SCHREIBER: Die Verbände sind unterschiedlich stark und leisten meines Erachtens insgesamt eine gute Arbeit, obwohl vieles besser laufen könnte. Dabei muss berücksichtigt werden, dass etliche der etwa 5 000 Call Center in Deutschland derzeit keinem Verband angehören. Es reicht daher nicht, den Verbandsmitgliedern auf die Finger zu hauen, vielmehr müssen die unseriösen Anbieter außerhalb des Verbands aufgespürt werden.
Reicht es aus, plakativ von schwarzen Schafen zu sprechen, wenn immer mehr unseriöse Praktiken aufgedeckt werden?
SCHREIBER: Als ich Vorsitzender des Councils im DDV war, habe ich Finanzmittel dafür eingesetzt, unlautere Geschäftspraktiken aufzuspüren. Ich musste feststellen, dass mein Einfluss auf das Tun anderer gering ist und dass ich mich auf das zu konzentrieren habe, was ich unter Verzicht auf unseriöse Mittel selbst manage. Im Übrigen geht es um die Werte unserer Kunden und nicht um unsere eigene Identität als Dienstleister. Die Telekommunikationsbranche zum Beispiel hatte noch vor zehn Jahren ein fantastisches Image, und die Kunden nahmen die Vorschläge eines Anbieters etwa zum Tarifwechsel ernst. Und heute? Heute legt der Kunde den Hörer direkt wieder auf, wenn er den Namen des Unternehmens hört. Verbraucher bevorzugen zwar ein Premiumleben und nutzen Kommunikationswege wie das Internet, aber sie wollen das mit gutem Gewissen tun und Vertrauen aufbauen können. Harter Verdrängungswettbewerb wird negativ bewertet, und daher messe ich Selbstreinigungsprozessen eine hohe Bedeutung bei.

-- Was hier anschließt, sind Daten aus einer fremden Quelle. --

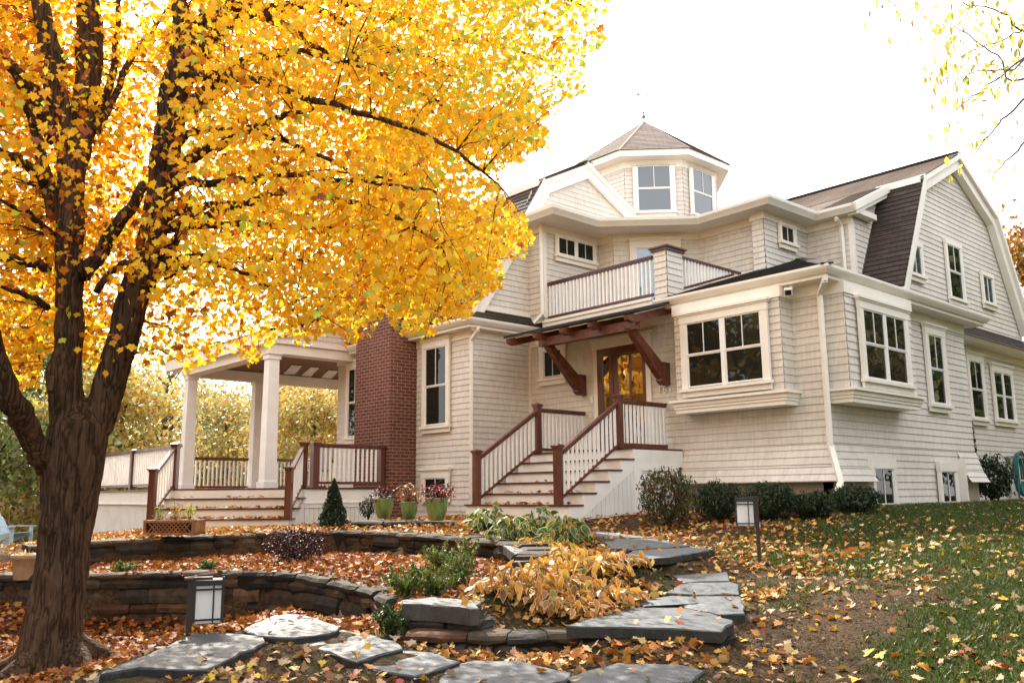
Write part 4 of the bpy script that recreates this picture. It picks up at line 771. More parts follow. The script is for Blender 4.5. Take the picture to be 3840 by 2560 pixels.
# ------------------------------------------------------------------ stones
def stone_wall(name, label, path, zt, zb, thick=.32, seed=1, cap=True, course=(.07, .16), group='dry stone garden walls', tint=.75, face_only=True):
    """dry-laid wall along a plan path; zt/zb: heights as functions of arc position 0..1"""
    rnd = random.Random(seed); P = [np.array(p, float) for p in path]; seg = [np.linalg.norm(b-a) for a, b in zip(P[:-1], P[1:])]; Ltot = sum(seg)
    def at(s):
        s = min(max(s, 0), Ltot-1e-6); k = 0
        while k < len(seg)-1 and s > seg[k]: s -= seg[k]; k += 1
        t = (P[k+1]-P[k])/seg[k]; return P[k]+t*s, t
    m = MB(); cols = [(.05, .044, .037), (.07, .05, .033), (.04, .036, .032), (.10, .05, .027), (.075, .058, .04), (.055, .04, .028), (.12, .075, .04)]
    c0 = P[0]; t = wall_o = thing(name, label, 'wall', (float(c0[0]), float(c0[1]), float(zb(0))), group)
    def stone(s0, s1, z0, z1, dep, out, colr, capst=False):
        n = max(2, int((s1-s0)/.18)+1); top = []; bot = []; V = []; jr = lambda a: rnd.uniform(-a, a)
        m.col = colr; k = 0; rows = []
        for i in range(n+1):
            p, tt = at(s0+(s1-s0)*i/n); nn = np.array([tt[1], -tt[0]]); e = .014 if capst else .02
            edge = .012 if i in (0, n) else 0
            o = out+jr(e)-edge; a = p+nn*o; b = p-nn*dep
            rows.append([(a[0], a[1], z0+jr(.008)+edge), (a[0]+nn[0]*.012, a[1]+nn[1]*.012, (z0+z1)/2+jr(.01)), (a[0]-nn[0]*.012, a[1]-nn[1]*.012, z1-.012+jr(.008)-edge*.5), (a[0]-nn[0]*.045, a[1]-nn[1]*.045, z1+jr(.004)), (b[0], b[1], z1+jr(.01)), (b[0], b[1], z0)])
        V = [v for r in rows for v in r]; F = [(i*6+j, (i+1)*6+j, (i+1)*6+(j+1) % 6, i*6+(j+1) % 6) for i in range(n) for j in range(6)]
        F += [tuple(range(5, -1, -1)), tuple(range(n*6, n*6+6))]; m.add(V, [tuple(f) for f in F])
    H = [zt(s)-zb(s) for s in np.linspace(0, 1, 9)]; hmax = max(H); base = min(zb(s) for s in np.linspace(0, 1, 9))-.1
    ct = .085 if cap else 0; lev = 0.
    while lev < hmax+.1:
        h = rnd.uniform(*course); s = -rnd.uniform(0, .3)
        while s < Ltot:
            w = rnd.uniform(.18, .62)*(1.2 if h < .1 else 1); a, b = max(s, 0), min(s+w, Ltot)
            if b-a > .05:
                u = (a+b)/2/Ltot; top = zt(u)-ct; z0 = top-lev-h
                if z0 > zb(u)-.25:
                    c = np.array(rnd.choice(cols))*rnd.uniform(.7, 1.3)*tint; stone(a+.006, b-.006, z0+.006, top-lev, thick, rnd.uniform(-.02, .03), tuple(c))
            s += w
        lev += h
    if cap:
        s = 0.
        while s < Ltot:
            w = rnd.uniform(.4, .85); b = min(s+w, Ltot)
            if Ltot-b < .2: b = Ltot
            c = np.array(rnd.choice(cols[:3]+cols[4:6]))*rnd.uniform(.8, 1.2)*tint; stone(s+.004, b-.004, zt((s+b)/2/Ltot)-ct+.004-rnd.uniform(0, .03), zt((s+b)/2/Ltot)-rnd.uniform(0, .022), thick+.02, rnd.uniform(-.01, .03), tuple(c), True); s = b
    m.col = (.012, .010, .008); n = 24
    for i in range(n):                                     # dark earth packed behind the stones
        a, b = i/n*Ltot, (i+1)/n*Ltot; (p, t1), (q, t2) = at(a), at(b); na, nb = np.array([t1[1], -t1[0]])*.03, np.array([t2[1], -t2[0]])*.03
        za, zb2 = zt(a/Ltot)-.06, zt(b/Ltot)-.06
        m.poly([(*(p-na), zb(a/Ltot)-.3), (*(q-nb), zb(b/Ltot)-.3), (*(q-nb), zb2), (*(p-na), za)])
    m.build('stones', M['stone'], t); return t
lerp = lambda *a: (lambda s: float(np.interp(s, np.linspace(0, 1, len(a)), a)))
lp = [(-15.6, .35), (-14, 1.5), (-12.36, 2.66), (-11.3, 3.45), (-10.6, 4.22), (-10.0, 4.84), (-9.3, 5.05), (-8.5, 5.05), (-7.6, 4.93), (-6.95, 4.66)]
stone_wall('stone_wall', 'long curved lower stone wall behind the maple trunk and the path light', lp, lerp(.5, .55, .62, .68, .71, .72, .73, .72, .70, .66), lambda s: .05+.12*s, seed=3, course=(.08, .2))
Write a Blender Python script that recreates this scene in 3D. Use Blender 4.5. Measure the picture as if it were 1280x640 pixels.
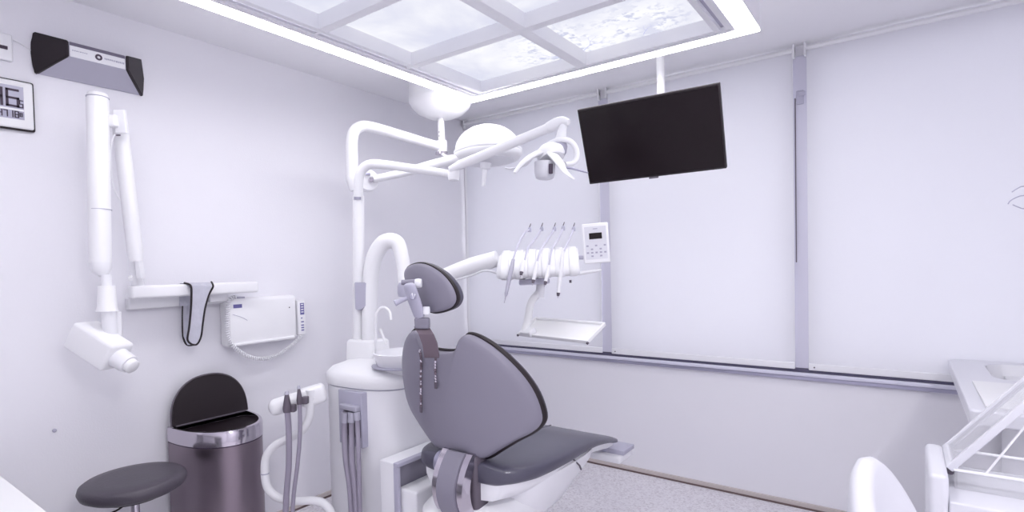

Das Lohnniveau ist in vielen Call Centern sehr niedrig, insbesondere im Osten Deutschlands. Wie werden diese Arbeitskräfte zu kompetenten Beratern?
SCHREIBER: Die Entwicklung, dass Unternehmen in den strukturschwachen ostdeutschen Ländern EU-Fördermittel als Auftragssubventionen eingesetzt haben, statt eine betriebswirtschaftlich nachhaltige Struktur zu schaffen, sehe ich sehr kritisch. Das ist eine einmalige Geschichte, und wenn solche Subventionsgelder wegfallen, wird die Qualität steigen.
Call Center spüren einerseits den Konkurrenzdruck aus den Billiglohnländern, den Selfservice-Bedarf und den Automatisierungstrend. Andererseits sind etliche Arbeitsplätze durch Fördermittel nicht marktkonform entstanden. Werden sich in den ostdeutschen Regionen viele Anbieter am Markt nicht halten können?
SCHREIBER: Davon gehe ich aus. Manche Unternehmen springen von einem Förderstandort zum nächsten und nehmen die Kunden mit. Es gibt Ausschreibungen, in denen nach Standorten und Fördergeldern gefragt wird und danach, wie viel an den Kunden durchgereicht wird. Wer darauf keine Antwort hat, ist in Teil zwei der Ausschreibung nicht mehr dabei. Diese unsinnige Ansiedlungsförderung auf der Basis von Lohnsubventionen muss abgeschafft werden, damit Mitnahmeeffekte nicht weiter genutzt werden können. Das Gespräch führte Gunnar Sohn.